El deterioro de la guerra durante la primera mitad de la década de los noventa condiciona de doble manera la negociación de la Ley 160 de 1994. Por un lado, al tener efectos desmedidos sobre la población civil, en particular sobre las y los habitantes de las zonas rurales del país, limita la capacidad de acción de las organizaciones sociales, sobre todo las campesinas; y, por ende, su capacidad de incidir en la negociación de la ley referenciada. Por otra parte, dado los efectos particulares que el conflicto tiene sobre hombres y mujeres, los intereses y reivindicaciones pasan a estar modelados por estos efectos, lo mismo que su lucha y las representaciones de género que se ponen en escena.

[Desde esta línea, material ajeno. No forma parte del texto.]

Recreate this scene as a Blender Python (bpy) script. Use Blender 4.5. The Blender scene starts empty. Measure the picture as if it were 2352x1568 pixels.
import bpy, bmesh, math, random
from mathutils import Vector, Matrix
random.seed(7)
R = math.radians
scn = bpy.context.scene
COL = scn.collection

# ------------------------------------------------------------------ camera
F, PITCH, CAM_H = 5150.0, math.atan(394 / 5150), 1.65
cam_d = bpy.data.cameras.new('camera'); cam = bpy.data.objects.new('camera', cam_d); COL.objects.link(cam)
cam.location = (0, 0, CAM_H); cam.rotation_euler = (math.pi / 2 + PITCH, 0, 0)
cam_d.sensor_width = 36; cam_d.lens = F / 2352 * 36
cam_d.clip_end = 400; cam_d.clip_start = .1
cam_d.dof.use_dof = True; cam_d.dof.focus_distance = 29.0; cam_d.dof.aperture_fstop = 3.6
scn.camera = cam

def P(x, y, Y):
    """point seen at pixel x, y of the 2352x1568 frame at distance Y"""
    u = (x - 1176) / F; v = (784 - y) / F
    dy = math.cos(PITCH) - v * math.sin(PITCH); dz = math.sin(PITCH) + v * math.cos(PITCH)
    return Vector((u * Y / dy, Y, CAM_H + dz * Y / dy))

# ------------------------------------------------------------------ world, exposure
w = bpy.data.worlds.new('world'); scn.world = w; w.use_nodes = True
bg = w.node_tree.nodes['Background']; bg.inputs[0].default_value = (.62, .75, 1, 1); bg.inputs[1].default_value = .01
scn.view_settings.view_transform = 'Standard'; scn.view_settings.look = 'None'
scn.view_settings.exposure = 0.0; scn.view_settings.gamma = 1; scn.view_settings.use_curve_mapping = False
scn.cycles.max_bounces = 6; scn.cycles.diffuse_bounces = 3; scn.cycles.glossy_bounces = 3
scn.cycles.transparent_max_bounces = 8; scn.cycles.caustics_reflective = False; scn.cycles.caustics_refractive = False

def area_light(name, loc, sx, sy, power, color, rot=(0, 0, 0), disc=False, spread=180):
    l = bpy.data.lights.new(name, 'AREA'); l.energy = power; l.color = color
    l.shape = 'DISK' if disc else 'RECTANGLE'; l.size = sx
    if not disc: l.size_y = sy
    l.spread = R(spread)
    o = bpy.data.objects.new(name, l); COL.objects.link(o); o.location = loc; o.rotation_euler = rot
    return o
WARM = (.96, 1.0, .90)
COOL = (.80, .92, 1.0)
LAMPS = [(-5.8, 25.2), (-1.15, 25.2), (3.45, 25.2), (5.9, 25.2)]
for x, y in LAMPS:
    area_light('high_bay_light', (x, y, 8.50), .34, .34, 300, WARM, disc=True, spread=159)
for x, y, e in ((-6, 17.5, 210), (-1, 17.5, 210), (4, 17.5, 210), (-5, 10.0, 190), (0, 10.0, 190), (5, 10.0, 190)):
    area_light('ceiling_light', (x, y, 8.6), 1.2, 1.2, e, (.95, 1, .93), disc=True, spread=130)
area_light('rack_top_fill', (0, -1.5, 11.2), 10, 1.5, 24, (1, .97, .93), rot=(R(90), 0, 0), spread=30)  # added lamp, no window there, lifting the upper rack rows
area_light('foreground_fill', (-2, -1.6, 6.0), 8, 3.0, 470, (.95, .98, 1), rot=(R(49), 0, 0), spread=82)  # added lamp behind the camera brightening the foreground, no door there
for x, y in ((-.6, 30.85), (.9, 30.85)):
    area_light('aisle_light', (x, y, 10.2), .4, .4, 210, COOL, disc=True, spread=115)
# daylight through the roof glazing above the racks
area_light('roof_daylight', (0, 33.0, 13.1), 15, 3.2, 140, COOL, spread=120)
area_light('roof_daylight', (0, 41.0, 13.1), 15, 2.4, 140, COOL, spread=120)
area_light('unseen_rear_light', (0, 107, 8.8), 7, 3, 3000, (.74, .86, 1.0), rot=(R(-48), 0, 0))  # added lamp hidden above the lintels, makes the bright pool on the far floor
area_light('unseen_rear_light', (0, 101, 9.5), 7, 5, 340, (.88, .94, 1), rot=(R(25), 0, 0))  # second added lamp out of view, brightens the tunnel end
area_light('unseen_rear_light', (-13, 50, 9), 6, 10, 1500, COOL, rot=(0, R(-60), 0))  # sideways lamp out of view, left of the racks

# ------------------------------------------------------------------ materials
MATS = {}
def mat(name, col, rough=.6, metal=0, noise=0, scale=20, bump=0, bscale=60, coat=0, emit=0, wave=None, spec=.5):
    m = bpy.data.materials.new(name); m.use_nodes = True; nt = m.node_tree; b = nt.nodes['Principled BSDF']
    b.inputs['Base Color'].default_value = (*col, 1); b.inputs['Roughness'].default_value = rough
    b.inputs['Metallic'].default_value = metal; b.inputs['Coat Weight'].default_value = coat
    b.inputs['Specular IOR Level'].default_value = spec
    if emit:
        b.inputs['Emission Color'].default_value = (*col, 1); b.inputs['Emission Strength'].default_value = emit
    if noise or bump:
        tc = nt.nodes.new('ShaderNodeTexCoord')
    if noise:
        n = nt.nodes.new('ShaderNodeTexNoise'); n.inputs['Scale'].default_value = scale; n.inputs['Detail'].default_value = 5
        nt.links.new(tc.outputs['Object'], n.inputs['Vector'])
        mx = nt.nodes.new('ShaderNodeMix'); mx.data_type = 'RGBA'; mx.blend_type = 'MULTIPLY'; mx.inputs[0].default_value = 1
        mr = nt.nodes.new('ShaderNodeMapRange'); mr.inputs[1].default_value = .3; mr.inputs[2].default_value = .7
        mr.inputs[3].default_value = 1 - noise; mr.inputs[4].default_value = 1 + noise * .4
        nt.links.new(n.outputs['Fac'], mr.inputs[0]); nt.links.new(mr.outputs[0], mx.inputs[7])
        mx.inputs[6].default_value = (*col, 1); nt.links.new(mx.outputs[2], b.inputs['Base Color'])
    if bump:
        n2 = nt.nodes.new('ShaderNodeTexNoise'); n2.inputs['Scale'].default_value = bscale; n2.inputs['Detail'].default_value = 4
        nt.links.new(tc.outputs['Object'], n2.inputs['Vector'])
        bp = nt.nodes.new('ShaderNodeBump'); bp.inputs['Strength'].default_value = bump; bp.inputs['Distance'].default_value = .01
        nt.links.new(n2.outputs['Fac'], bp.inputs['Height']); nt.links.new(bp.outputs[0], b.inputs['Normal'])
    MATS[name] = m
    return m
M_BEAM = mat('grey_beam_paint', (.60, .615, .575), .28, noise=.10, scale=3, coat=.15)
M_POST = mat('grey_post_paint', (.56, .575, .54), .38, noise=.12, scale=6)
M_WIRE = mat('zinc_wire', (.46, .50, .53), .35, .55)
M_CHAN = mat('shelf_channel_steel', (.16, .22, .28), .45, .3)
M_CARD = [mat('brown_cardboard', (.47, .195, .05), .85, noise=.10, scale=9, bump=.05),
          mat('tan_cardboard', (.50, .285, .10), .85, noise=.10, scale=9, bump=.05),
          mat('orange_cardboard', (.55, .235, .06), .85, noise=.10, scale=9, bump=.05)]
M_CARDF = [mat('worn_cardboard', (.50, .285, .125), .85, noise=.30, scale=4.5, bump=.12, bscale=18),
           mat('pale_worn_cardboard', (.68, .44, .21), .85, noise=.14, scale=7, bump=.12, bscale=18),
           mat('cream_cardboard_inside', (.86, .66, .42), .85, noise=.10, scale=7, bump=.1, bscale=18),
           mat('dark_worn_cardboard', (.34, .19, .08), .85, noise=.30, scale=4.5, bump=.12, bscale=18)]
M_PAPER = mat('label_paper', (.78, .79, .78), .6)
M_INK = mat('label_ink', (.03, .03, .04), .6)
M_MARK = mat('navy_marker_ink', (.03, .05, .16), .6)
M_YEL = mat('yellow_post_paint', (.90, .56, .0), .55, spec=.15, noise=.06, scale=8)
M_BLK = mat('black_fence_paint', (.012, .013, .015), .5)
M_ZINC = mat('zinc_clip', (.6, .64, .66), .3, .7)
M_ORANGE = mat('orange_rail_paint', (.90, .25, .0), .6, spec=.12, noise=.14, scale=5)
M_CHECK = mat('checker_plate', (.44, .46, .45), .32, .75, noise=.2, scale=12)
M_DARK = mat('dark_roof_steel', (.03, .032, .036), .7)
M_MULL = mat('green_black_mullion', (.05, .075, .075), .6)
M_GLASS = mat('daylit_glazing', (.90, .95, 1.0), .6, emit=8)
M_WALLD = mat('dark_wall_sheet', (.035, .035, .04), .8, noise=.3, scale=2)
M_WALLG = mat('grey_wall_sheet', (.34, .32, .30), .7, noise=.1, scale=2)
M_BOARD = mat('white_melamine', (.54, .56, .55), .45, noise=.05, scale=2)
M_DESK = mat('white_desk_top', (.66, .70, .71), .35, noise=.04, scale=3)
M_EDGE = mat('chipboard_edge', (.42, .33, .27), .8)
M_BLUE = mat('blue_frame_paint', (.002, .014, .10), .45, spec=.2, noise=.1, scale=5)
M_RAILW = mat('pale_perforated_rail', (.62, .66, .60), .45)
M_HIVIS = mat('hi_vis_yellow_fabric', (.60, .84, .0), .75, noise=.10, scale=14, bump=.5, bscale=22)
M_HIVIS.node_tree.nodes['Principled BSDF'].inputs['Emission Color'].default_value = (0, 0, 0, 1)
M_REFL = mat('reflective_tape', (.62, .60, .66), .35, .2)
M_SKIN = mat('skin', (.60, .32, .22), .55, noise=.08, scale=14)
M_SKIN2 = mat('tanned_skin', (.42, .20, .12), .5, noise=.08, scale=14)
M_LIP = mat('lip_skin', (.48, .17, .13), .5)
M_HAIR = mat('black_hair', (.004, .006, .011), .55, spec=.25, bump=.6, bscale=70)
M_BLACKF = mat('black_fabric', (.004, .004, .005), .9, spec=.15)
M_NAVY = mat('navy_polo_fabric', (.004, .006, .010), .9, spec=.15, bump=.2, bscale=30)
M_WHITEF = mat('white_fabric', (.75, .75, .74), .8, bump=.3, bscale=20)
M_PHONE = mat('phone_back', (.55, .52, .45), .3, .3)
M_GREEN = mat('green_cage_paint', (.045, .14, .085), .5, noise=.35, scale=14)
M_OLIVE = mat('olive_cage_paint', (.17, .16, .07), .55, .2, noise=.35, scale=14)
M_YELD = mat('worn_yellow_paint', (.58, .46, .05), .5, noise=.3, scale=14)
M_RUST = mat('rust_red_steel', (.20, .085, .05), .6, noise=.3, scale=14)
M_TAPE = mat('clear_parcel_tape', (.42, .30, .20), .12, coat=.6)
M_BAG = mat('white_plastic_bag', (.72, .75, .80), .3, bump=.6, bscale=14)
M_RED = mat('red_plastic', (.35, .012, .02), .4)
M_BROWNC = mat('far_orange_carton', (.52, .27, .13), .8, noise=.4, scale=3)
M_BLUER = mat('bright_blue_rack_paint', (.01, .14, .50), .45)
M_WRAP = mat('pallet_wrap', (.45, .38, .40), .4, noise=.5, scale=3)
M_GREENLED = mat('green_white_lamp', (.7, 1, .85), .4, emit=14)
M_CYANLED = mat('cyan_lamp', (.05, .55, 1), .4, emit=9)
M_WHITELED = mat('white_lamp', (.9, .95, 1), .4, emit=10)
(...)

Para mediados de la década referida, en Colombia la guerra tiene manifestaciones y actores diferentes a los de la época precedente (setenta y ochenta), ajustándose a lo que Kaldor (2001, p. 15) ha denominado “nuevas guerras”, es decir, aquellas donde se produce “el desdibujamiento de las distinciones entre guerra, crimen organizado y violaciones a gran escala de los derechos humanos”; y, por otro, en las que opera una transformación en 1) los objetivos de la guerra, 2) los métodos de lucha y 3) los métodos de financiación. Particularmente en Colombia, al comienzo se evidenciaban los siguientes rasgos del conflicto: el resquebrajamiento del monopolio del Estado sobre la fuerza y la violencia legítima y organizada, esto es, la privatización de la violencia asociada al auge del crimen organizado y del paramilitarismo, el deterioro de la legitimidad política en un contexto de crisis económica, fiscal y de corrupción, y el control territorial por parte de actores armados a través del uso de la violencia con miras al control político de la población (PNUD, 2003).